The lines to reproduce run from the first one through the line containing "SC = bpy.context.scene; COL = SC.collection". Reproduce them exactly.

→ **GIVEN INFORMATION**
- - - -

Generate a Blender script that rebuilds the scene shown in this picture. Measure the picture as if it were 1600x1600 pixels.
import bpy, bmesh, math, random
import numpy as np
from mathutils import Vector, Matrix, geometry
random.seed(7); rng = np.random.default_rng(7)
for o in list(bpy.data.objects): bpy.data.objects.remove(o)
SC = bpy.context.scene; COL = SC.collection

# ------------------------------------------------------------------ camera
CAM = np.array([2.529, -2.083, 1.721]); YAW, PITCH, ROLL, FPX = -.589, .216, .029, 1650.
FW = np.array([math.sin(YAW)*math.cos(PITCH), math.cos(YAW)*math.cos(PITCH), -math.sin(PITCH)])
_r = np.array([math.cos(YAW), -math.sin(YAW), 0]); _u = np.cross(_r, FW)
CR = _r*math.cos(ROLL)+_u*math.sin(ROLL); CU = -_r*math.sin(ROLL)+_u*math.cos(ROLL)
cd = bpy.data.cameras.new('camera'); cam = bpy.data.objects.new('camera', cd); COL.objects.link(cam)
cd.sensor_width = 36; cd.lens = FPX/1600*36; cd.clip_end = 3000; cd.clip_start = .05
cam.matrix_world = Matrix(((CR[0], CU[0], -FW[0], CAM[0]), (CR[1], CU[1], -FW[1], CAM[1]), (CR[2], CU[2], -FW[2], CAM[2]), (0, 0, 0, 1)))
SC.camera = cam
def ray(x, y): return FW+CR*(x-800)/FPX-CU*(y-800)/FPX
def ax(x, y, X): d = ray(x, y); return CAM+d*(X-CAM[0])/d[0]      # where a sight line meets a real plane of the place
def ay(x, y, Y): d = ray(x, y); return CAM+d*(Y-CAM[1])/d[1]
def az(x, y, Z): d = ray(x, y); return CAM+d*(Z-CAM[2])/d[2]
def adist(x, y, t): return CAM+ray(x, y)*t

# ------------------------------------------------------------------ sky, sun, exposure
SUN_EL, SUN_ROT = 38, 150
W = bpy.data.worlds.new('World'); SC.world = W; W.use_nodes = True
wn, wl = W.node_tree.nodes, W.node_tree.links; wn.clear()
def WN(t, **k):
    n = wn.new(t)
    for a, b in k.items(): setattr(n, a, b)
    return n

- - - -

→ **COMPLETED TASK**
Generate a Blender script that rebuilds the scene shown in this picture. Measure the picture as if it were 1600x1600 pixels.
import bpy, bmesh, math, random
import numpy as np
from mathutils import Vector, Matrix, geometry
random.seed(7); rng = np.random.default_rng(7)
for o in list(bpy.data.objects): bpy.data.objects.remove(o)
SC = bpy.context.scene; COL = SC.collection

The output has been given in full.